• PROVIDED MATERIAL:

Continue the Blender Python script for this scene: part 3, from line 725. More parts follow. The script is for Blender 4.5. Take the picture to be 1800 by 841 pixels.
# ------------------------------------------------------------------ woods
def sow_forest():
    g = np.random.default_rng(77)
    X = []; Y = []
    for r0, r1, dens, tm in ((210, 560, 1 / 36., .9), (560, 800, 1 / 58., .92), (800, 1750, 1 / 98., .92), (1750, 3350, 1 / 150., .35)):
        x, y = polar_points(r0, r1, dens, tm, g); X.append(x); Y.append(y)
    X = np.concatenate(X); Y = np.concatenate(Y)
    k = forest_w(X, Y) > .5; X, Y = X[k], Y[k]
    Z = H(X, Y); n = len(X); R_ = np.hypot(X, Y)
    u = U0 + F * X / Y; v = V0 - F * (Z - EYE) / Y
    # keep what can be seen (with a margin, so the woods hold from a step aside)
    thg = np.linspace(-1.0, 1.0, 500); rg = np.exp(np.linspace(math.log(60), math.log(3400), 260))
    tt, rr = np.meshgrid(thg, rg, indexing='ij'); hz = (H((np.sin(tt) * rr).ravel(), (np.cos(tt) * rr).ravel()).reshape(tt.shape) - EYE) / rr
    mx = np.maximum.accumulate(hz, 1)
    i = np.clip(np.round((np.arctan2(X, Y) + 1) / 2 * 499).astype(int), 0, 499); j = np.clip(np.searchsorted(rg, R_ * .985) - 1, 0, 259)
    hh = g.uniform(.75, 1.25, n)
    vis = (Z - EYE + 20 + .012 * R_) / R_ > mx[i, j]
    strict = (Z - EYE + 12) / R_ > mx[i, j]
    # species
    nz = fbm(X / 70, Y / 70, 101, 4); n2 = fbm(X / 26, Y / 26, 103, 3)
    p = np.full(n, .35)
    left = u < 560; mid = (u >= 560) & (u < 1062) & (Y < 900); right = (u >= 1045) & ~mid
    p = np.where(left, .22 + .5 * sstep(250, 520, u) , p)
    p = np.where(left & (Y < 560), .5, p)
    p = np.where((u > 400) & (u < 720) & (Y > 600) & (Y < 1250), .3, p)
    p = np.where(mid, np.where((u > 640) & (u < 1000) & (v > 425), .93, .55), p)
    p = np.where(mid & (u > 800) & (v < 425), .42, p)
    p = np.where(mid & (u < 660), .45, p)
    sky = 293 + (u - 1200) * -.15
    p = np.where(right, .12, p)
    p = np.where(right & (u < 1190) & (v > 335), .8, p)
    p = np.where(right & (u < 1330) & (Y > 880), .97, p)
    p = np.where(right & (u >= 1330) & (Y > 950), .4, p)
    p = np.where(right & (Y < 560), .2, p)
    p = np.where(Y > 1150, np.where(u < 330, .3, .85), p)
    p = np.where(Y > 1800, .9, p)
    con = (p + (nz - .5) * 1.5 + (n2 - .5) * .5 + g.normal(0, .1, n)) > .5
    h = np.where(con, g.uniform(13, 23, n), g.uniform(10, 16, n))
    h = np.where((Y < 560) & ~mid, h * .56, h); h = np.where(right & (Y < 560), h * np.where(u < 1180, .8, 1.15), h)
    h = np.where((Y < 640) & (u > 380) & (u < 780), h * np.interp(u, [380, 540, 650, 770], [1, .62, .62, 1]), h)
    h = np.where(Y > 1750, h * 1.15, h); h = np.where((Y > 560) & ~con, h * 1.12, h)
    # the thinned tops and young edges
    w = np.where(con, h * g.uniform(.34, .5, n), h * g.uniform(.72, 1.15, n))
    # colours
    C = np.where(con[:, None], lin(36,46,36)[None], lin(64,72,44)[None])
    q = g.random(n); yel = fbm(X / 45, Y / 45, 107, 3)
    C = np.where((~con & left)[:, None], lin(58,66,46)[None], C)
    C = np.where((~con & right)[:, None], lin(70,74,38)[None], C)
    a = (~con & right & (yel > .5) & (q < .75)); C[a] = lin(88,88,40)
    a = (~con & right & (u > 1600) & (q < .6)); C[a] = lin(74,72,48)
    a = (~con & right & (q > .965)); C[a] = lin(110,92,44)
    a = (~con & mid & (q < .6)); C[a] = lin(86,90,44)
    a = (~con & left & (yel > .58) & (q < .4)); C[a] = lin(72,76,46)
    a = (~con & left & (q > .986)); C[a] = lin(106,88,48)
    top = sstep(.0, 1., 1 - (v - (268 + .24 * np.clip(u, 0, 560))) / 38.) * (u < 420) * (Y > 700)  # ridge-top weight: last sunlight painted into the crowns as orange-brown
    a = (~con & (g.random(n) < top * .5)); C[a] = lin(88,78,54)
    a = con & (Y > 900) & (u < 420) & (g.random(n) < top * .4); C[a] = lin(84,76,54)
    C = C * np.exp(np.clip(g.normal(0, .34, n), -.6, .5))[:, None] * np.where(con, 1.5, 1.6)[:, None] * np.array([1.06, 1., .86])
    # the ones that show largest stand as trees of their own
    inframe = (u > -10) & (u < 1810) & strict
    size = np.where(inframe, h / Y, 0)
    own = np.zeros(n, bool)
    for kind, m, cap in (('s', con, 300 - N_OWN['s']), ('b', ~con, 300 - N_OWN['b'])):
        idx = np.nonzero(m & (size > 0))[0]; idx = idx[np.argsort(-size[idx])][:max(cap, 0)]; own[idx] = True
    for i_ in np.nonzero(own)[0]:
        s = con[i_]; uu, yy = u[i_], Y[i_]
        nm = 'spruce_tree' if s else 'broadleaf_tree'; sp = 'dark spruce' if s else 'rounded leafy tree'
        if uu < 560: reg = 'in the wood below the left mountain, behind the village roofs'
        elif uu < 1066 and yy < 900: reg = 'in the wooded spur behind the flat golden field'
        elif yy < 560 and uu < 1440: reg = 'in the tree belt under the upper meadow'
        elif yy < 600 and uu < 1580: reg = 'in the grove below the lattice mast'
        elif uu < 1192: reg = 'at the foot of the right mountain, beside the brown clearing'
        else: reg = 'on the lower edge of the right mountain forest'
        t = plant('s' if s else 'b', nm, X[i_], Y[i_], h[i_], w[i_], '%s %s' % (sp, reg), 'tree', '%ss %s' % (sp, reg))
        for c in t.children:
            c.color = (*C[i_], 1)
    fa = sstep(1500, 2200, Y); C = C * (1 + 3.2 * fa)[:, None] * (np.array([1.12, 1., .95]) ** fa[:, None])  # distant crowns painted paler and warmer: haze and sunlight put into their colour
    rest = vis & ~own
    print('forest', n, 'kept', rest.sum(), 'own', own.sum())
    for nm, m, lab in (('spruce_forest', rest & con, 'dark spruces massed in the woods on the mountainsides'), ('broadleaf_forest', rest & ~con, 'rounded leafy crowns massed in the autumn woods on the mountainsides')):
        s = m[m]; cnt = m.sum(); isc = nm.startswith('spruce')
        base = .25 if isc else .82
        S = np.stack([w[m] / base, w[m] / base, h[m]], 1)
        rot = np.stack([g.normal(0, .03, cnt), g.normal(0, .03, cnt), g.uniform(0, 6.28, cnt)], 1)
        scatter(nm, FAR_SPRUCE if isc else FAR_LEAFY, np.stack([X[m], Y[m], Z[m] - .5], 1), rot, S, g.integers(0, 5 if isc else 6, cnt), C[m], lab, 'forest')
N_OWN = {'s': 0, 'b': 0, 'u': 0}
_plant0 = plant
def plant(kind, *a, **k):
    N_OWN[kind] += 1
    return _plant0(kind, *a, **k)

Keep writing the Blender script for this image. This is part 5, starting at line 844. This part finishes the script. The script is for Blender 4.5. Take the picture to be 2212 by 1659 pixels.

• WORK TO COMPLETE:
Return the lines above exactly, keeping every word.

• ANSWER FOR THIS EXERCISE:
Continue the Blender Python script for this scene: part 3, from line 725. More parts follow. The script is for Blender 4.5. Take the picture to be 1800 by 841 pixels.
# ------------------------------------------------------------------ woods
def sow_forest():
    g = np.random.default_rng(77)
    X = []; Y = []
    for r0, r1, dens, tm in ((210, 560, 1 / 36., .9), (560, 800, 1 / 58., .92), (800, 1750, 1 / 98., .92), (1750, 3350, 1 / 150., .35)):
        x, y = polar_points(r0, r1, dens, tm, g); X.append(x); Y.append(y)
    X = np.concatenate(X); Y = np.concatenate(Y)
    k = forest_w(X, Y) > .5; X, Y = X[k], Y[k]
    Z = H(X, Y); n = len(X); R_ = np.hypot(X, Y)
    u = U0 + F * X / Y; v = V0 - F * (Z - EYE) / Y
    # keep what can be seen (with a margin, so the woods hold from a step aside)
    thg = np.linspace(-1.0, 1.0, 500); rg = np.exp(np.linspace(math.log(60), math.log(3400), 260))
    tt, rr = np.meshgrid(thg, rg, indexing='ij'); hz = (H((np.sin(tt) * rr).ravel(), (np.cos(tt) * rr).ravel()).reshape(tt.shape) - EYE) / rr
    mx = np.maximum.accumulate(hz, 1)
    i = np.clip(np.round((np.arctan2(X, Y) + 1) / 2 * 499).astype(int), 0, 499); j = np.clip(np.searchsorted(rg, R_ * .985) - 1, 0, 259)
    hh = g.uniform(.75, 1.25, n)
    vis = (Z - EYE + 20 + .012 * R_) / R_ > mx[i, j]
    strict = (Z - EYE + 12) / R_ > mx[i, j]
    # species
    nz = fbm(X / 70, Y / 70, 101, 4); n2 = fbm(X / 26, Y / 26, 103, 3)
    p = np.full(n, .35)
    left = u < 560; mid = (u >= 560) & (u < 1062) & (Y < 900); right = (u >= 1045) & ~mid
    p = np.where(left, .22 + .5 * sstep(250, 520, u) , p)
    p = np.where(left & (Y < 560), .5, p)
    p = np.where((u > 400) & (u < 720) & (Y > 600) & (Y < 1250), .3, p)
    p = np.where(mid, np.where((u > 640) & (u < 1000) & (v > 425), .93, .55), p)
    p = np.where(mid & (u > 800) & (v < 425), .42, p)
    p = np.where(mid & (u < 660), .45, p)
    sky = 293 + (u - 1200) * -.15
    p = np.where(right, .12, p)
    p = np.where(right & (u < 1190) & (v > 335), .8, p)
    p = np.where(right & (u < 1330) & (Y > 880), .97, p)
    p = np.where(right & (u >= 1330) & (Y > 950), .4, p)
    p = np.where(right & (Y < 560), .2, p)
    p = np.where(Y > 1150, np.where(u < 330, .3, .85), p)
    p = np.where(Y > 1800, .9, p)
    con = (p + (nz - .5) * 1.5 + (n2 - .5) * .5 + g.normal(0, .1, n)) > .5
    h = np.where(con, g.uniform(13, 23, n), g.uniform(10, 16, n))
    h = np.where((Y < 560) & ~mid, h * .56, h); h = np.where(right & (Y < 560), h * np.where(u < 1180, .8, 1.15), h)
    h = np.where((Y < 640) & (u > 380) & (u < 780), h * np.interp(u, [380, 540, 650, 770], [1, .62, .62, 1]), h)
    h = np.where(Y > 1750, h * 1.15, h); h = np.where((Y > 560) & ~con, h * 1.12, h)
    # the thinned tops and young edges
    w = np.where(con, h * g.uniform(.34, .5, n), h * g.uniform(.72, 1.15, n))
    # colours
    C = np.where(con[:, None], lin(36,46,36)[None], lin(64,72,44)[None])
    q = g.random(n); yel = fbm(X / 45, Y / 45, 107, 3)
    C = np.where((~con & left)[:, None], lin(58,66,46)[None], C)
    C = np.where((~con & right)[:, None], lin(70,74,38)[None], C)
    a = (~con & right & (yel > .5) & (q < .75)); C[a] = lin(88,88,40)
    a = (~con & right & (u > 1600) & (q < .6)); C[a] = lin(74,72,48)
    a = (~con & right & (q > .965)); C[a] = lin(110,92,44)
    a = (~con & mid & (q < .6)); C[a] = lin(86,90,44)
    a = (~con & left & (yel > .58) & (q < .4)); C[a] = lin(72,76,46)
    a = (~con & left & (q > .986)); C[a] = lin(106,88,48)
    top = sstep(.0, 1., 1 - (v - (268 + .24 * np.clip(u, 0, 560))) / 38.) * (u < 420) * (Y > 700)  # ridge-top weight: last sunlight painted into the crowns as orange-brown
    a = (~con & (g.random(n) < top * .5)); C[a] = lin(88,78,54)
    a = con & (Y > 900) & (u < 420) & (g.random(n) < top * .4); C[a] = lin(84,76,54)
    C = C * np.exp(np.clip(g.normal(0, .34, n), -.6, .5))[:, None] * np.where(con, 1.5, 1.6)[:, None] * np.array([1.06, 1., .86])
    # the ones that show largest stand as trees of their own
    inframe = (u > -10) & (u < 1810) & strict
    size = np.where(inframe, h / Y, 0)
    own = np.zeros(n, bool)
    for kind, m, cap in (('s', con, 300 - N_OWN['s']), ('b', ~con, 300 - N_OWN['b'])):
        idx = np.nonzero(m & (size > 0))[0]; idx = idx[np.argsort(-size[idx])][:max(cap, 0)]; own[idx] = True
    for i_ in np.nonzero(own)[0]:
        s = con[i_]; uu, yy = u[i_], Y[i_]
        nm = 'spruce_tree' if s else 'broadleaf_tree'; sp = 'dark spruce' if s else 'rounded leafy tree'
        if uu < 560: reg = 'in the wood below the left mountain, behind the village roofs'
        elif uu < 1066 and yy < 900: reg = 'in the wooded spur behind the flat golden field'
        elif yy < 560 and uu < 1440: reg = 'in the tree belt under the upper meadow'
        elif yy < 600 and uu < 1580: reg = 'in the grove below the lattice mast'
        elif uu < 1192: reg = 'at the foot of the right mountain, beside the brown clearing'
        else: reg = 'on the lower edge of the right mountain forest'
        t = plant('s' if s else 'b', nm, X[i_], Y[i_], h[i_], w[i_], '%s %s' % (sp, reg), 'tree', '%ss %s' % (sp, reg))
        for c in t.children:
            c.color = (*C[i_], 1)
    fa = sstep(1500, 2200, Y); C = C * (1 + 3.2 * fa)[:, None] * (np.array([1.12, 1., .95]) ** fa[:, None])  # distant crowns painted paler and warmer: haze and sunlight put into their colour
    rest = vis & ~own
    print('forest', n, 'kept', rest.sum(), 'own', own.sum())
    for nm, m, lab in (('spruce_forest', rest & con, 'dark spruces massed in the woods on the mountainsides'), ('broadleaf_forest', rest & ~con, 'rounded leafy crowns massed in the autumn woods on the mountainsides')):
        s = m[m]; cnt = m.sum(); isc = nm.startswith('spruce')
        base = .25 if isc else .82
        S = np.stack([w[m] / base, w[m] / base, h[m]], 1)
        rot = np.stack([g.normal(0, .03, cnt), g.normal(0, .03, cnt), g.uniform(0, 6.28, cnt)], 1)
        scatter(nm, FAR_SPRUCE if isc else FAR_LEAFY, np.stack([X[m], Y[m], Z[m] - .5], 1), rot, S, g.integers(0, 5 if isc else 6, cnt), C[m], lab, 'forest')
N_OWN = {'s': 0, 'b': 0, 'u': 0}
_plant0 = plant
def plant(kind, *a, **k):
    N_OWN[kind] += 1
    return _plant0(kind, *a, **k)

Keep writing the Blender script for this image. This is part 5, starting at line 844. This part finishes the script. The script is for Blender 4.5. Take the picture to be 2212 by 1659 pixels.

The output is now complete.